— TASK TO CARRY OUT —
Copy every line, leaving nothing out and adding nothing.

**** INFORMATION PROVIDED ****

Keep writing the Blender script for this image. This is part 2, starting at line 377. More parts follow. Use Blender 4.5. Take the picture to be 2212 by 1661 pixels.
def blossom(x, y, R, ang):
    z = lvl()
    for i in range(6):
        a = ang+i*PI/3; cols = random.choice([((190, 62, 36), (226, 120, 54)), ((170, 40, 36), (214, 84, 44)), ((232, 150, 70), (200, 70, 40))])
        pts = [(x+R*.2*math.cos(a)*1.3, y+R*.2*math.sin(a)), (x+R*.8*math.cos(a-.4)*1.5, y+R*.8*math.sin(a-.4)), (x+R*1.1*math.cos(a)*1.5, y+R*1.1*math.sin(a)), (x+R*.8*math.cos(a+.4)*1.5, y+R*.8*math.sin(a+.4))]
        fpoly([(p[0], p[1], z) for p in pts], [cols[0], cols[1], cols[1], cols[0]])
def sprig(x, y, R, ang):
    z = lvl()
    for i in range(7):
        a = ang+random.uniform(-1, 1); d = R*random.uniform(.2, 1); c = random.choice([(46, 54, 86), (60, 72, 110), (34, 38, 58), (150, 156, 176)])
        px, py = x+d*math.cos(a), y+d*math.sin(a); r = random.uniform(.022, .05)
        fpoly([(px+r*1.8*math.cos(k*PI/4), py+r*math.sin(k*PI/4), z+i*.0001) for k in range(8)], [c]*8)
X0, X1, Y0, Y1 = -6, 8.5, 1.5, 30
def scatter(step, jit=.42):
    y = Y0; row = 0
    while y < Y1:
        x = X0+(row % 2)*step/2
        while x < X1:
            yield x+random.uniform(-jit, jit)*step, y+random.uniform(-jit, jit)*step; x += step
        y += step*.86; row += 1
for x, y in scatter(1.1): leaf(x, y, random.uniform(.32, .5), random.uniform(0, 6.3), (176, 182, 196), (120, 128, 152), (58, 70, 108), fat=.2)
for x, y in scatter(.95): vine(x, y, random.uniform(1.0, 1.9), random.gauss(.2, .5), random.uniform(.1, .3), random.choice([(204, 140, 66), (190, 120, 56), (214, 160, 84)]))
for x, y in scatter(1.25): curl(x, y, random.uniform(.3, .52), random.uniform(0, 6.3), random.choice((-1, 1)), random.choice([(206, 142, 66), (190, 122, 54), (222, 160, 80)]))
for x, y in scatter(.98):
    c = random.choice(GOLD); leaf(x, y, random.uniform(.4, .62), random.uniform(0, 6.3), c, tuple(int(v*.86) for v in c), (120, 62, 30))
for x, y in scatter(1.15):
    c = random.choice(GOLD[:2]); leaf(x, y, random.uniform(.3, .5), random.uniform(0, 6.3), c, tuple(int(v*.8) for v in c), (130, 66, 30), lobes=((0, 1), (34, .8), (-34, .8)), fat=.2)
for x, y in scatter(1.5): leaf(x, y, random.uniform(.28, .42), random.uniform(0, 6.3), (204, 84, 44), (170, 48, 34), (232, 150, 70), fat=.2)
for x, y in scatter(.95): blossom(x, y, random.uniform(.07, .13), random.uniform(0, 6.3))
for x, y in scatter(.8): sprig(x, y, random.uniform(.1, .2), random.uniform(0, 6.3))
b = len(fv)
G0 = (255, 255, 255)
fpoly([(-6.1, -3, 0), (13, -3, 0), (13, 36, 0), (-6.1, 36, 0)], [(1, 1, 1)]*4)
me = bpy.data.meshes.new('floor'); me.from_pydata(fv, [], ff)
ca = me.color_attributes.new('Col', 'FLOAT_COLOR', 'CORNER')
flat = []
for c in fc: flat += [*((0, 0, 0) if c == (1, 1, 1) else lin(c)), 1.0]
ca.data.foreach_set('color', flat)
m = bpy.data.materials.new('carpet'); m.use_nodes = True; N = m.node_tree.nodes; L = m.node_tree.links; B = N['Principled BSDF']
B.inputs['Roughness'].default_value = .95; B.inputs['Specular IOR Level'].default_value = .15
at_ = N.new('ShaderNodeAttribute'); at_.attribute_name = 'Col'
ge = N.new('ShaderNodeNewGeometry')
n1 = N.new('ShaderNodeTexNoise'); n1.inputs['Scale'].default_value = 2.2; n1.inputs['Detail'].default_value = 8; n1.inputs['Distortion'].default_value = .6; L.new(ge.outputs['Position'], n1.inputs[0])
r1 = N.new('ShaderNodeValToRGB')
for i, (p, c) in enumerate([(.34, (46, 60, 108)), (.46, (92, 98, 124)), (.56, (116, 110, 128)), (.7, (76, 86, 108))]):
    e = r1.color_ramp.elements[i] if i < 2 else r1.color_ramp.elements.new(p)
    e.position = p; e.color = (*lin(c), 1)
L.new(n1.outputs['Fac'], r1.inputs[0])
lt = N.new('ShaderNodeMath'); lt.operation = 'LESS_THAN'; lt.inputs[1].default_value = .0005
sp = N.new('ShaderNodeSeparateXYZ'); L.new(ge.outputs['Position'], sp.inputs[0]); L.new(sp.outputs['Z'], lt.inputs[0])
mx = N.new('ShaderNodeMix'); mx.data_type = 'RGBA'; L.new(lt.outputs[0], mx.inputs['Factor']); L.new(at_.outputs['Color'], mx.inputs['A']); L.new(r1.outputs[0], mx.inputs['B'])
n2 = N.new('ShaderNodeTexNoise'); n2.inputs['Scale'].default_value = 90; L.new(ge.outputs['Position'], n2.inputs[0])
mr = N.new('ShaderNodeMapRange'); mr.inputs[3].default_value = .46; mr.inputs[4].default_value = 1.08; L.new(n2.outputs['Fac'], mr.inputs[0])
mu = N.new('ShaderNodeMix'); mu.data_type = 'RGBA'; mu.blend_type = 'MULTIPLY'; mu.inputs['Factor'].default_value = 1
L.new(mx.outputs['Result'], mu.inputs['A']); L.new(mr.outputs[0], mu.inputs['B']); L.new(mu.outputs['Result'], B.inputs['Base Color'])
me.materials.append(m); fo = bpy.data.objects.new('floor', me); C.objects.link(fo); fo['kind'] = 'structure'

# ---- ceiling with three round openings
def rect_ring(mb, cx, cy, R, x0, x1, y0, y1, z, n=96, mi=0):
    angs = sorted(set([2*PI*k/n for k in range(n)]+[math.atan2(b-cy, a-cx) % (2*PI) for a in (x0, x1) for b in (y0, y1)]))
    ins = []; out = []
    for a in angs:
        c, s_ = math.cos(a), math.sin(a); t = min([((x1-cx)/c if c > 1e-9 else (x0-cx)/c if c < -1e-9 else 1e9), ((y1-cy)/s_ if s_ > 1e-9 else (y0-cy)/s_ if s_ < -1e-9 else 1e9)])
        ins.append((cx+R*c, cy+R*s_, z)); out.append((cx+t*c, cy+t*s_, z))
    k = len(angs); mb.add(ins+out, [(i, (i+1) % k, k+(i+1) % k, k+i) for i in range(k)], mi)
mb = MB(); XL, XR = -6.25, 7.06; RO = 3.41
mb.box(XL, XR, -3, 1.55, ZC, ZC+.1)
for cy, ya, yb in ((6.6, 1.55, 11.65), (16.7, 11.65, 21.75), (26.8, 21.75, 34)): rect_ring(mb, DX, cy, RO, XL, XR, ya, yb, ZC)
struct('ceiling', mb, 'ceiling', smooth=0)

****

— RESPONSE —
Keep writing the Blender script for this image. This is part 2, starting at line 377. More parts follow. Use Blender 4.5. Take the picture to be 2212 by 1661 pixels.
def blossom(x, y, R, ang):
    z = lvl()
    for i in range(6):
        a = ang+i*PI/3; cols = random.choice([((190, 62, 36), (226, 120, 54)), ((170, 40, 36), (214, 84, 44)), ((232, 150, 70), (200, 70, 40))])
        pts = [(x+R*.2*math.cos(a)*1.3, y+R*.2*math.sin(a)), (x+R*.8*math.cos(a-.4)*1.5, y+R*.8*math.sin(a-.4)), (x+R*1.1*math.cos(a)*1.5, y+R*1.1*math.sin(a)), (x+R*.8*math.cos(a+.4)*1.5, y+R*.8*math.sin(a+.4))]
        fpoly([(p[0], p[1], z) for p in pts], [cols[0], cols[1], cols[1], cols[0]])
def sprig(x, y, R, ang):
    z = lvl()
    for i in range(7):
        a = ang+random.uniform(-1, 1); d = R*random.uniform(.2, 1); c = random.choice([(46, 54, 86), (60, 72, 110), (34, 38, 58), (150, 156, 176)])
        px, py = x+d*math.cos(a), y+d*math.sin(a); r = random.uniform(.022, .05)
        fpoly([(px+r*1.8*math.cos(k*PI/4), py+r*math.sin(k*PI/4), z+i*.0001) for k in range(8)], [c]*8)
X0, X1, Y0, Y1 = -6, 8.5, 1.5, 30
def scatter(step, jit=.42):
    y = Y0; row = 0
    while y < Y1:
        x = X0+(row % 2)*step/2
        while x < X1:
            yield x+random.uniform(-jit, jit)*step, y+random.uniform(-jit, jit)*step; x += step
        y += step*.86; row += 1
for x, y in scatter(1.1): leaf(x, y, random.uniform(.32, .5), random.uniform(0, 6.3), (176, 182, 196), (120, 128, 152), (58, 70, 108), fat=.2)
for x, y in scatter(.95): vine(x, y, random.uniform(1.0, 1.9), random.gauss(.2, .5), random.uniform(.1, .3), random.choice([(204, 140, 66), (190, 120, 56), (214, 160, 84)]))
for x, y in scatter(1.25): curl(x, y, random.uniform(.3, .52), random.uniform(0, 6.3), random.choice((-1, 1)), random.choice([(206, 142, 66), (190, 122, 54), (222, 160, 80)]))
for x, y in scatter(.98):
    c = random.choice(GOLD); leaf(x, y, random.uniform(.4, .62), random.uniform(0, 6.3), c, tuple(int(v*.86) for v in c), (120, 62, 30))
for x, y in scatter(1.15):
    c = random.choice(GOLD[:2]); leaf(x, y, random.uniform(.3, .5), random.uniform(0, 6.3), c, tuple(int(v*.8) for v in c), (130, 66, 30), lobes=((0, 1), (34, .8), (-34, .8)), fat=.2)
for x, y in scatter(1.5): leaf(x, y, random.uniform(.28, .42), random.uniform(0, 6.3), (204, 84, 44), (170, 48, 34), (232, 150, 70), fat=.2)
for x, y in scatter(.95): blossom(x, y, random.uniform(.07, .13), random.uniform(0, 6.3))
for x, y in scatter(.8): sprig(x, y, random.uniform(.1, .2), random.uniform(0, 6.3))
b = len(fv)
G0 = (255, 255, 255)
fpoly([(-6.1, -3, 0), (13, -3, 0), (13, 36, 0), (-6.1, 36, 0)], [(1, 1, 1)]*4)
me = bpy.data.meshes.new('floor'); me.from_pydata(fv, [], ff)
ca = me.color_attributes.new('Col', 'FLOAT_COLOR', 'CORNER')
flat = []
for c in fc: flat += [*((0, 0, 0) if c == (1, 1, 1) else lin(c)), 1.0]
ca.data.foreach_set('color', flat)
m = bpy.data.materials.new('carpet'); m.use_nodes = True; N = m.node_tree.nodes; L = m.node_tree.links; B = N['Principled BSDF']
B.inputs['Roughness'].default_value = .95; B.inputs['Specular IOR Level'].default_value = .15
at_ = N.new('ShaderNodeAttribute'); at_.attribute_name = 'Col'
ge = N.new('ShaderNodeNewGeometry')
n1 = N.new('ShaderNodeTexNoise'); n1.inputs['Scale'].default_value = 2.2; n1.inputs['Detail'].default_value = 8; n1.inputs['Distortion'].default_value = .6; L.new(ge.outputs['Position'], n1.inputs[0])
r1 = N.new('ShaderNodeValToRGB')
for i, (p, c) in enumerate([(.34, (46, 60, 108)), (.46, (92, 98, 124)), (.56, (116, 110, 128)), (.7, (76, 86, 108))]):
    e = r1.color_ramp.elements[i] if i < 2 else r1.color_ramp.elements.new(p)
    e.position = p; e.color = (*lin(c), 1)
L.new(n1.outputs['Fac'], r1.inputs[0])
lt = N.new('ShaderNodeMath'); lt.operation = 'LESS_THAN'; lt.inputs[1].default_value = .0005
sp = N.new('ShaderNodeSeparateXYZ'); L.new(ge.outputs['Position'], sp.inputs[0]); L.new(sp.outputs['Z'], lt.inputs[0])
mx = N.new('ShaderNodeMix'); mx.data_type = 'RGBA'; L.new(lt.outputs[0], mx.inputs['Factor']); L.new(at_.outputs['Color'], mx.inputs['A']); L.new(r1.outputs[0], mx.inputs['B'])
n2 = N.new('ShaderNodeTexNoise'); n2.inputs['Scale'].default_value = 90; L.new(ge.outputs['Position'], n2.inputs[0])
mr = N.new('ShaderNodeMapRange'); mr.inputs[3].default_value = .46; mr.inputs[4].default_value = 1.08; L.new(n2.outputs['Fac'], mr.inputs[0])
mu = N.new('ShaderNodeMix'); mu.data_type = 'RGBA'; mu.blend_type = 'MULTIPLY'; mu.inputs['Factor'].default_value = 1
L.new(mx.outputs['Result'], mu.inputs['A']); L.new(mr.outputs[0], mu.inputs['B']); L.new(mu.outputs['Result'], B.inputs['Base Color'])
me.materials.append(m); fo = bpy.data.objects.new('floor', me); C.objects.link(fo); fo['kind'] = 'structure'

# ---- ceiling with three round openings
def rect_ring(mb, cx, cy, R, x0, x1, y0, y1, z, n=96, mi=0):
    angs = sorted(set([2*PI*k/n for k in range(n)]+[math.atan2(b-cy, a-cx) % (2*PI) for a in (x0, x1) for b in (y0, y1)]))
    ins = []; out = []
    for a in angs:
        c, s_ = math.cos(a), math.sin(a); t = min([((x1-cx)/c if c > 1e-9 else (x0-cx)/c if c < -1e-9 else 1e9), ((y1-cy)/s_ if s_ > 1e-9 else (y0-cy)/s_ if s_ < -1e-9 else 1e9)])
        ins.append((cx+R*c, cy+R*s_, z)); out.append((cx+t*c, cy+t*s_, z))
    k = len(angs); mb.add(ins+out, [(i, (i+1) % k, k+(i+1) % k, k+i) for i in range(k)], mi)
mb = MB(); XL, XR = -6.25, 7.06; RO = 3.41
mb.box(XL, XR, -3, 1.55, ZC, ZC+.1)
for cy, ya, yb in ((6.6, 1.55, 11.65), (16.7, 11.65, 21.75), (26.8, 21.75, 34)): rect_ring(mb, DX, cy, RO, XL, XR, ya, yb, ZC)
struct('ceiling', mb, 'ceiling', smooth=0)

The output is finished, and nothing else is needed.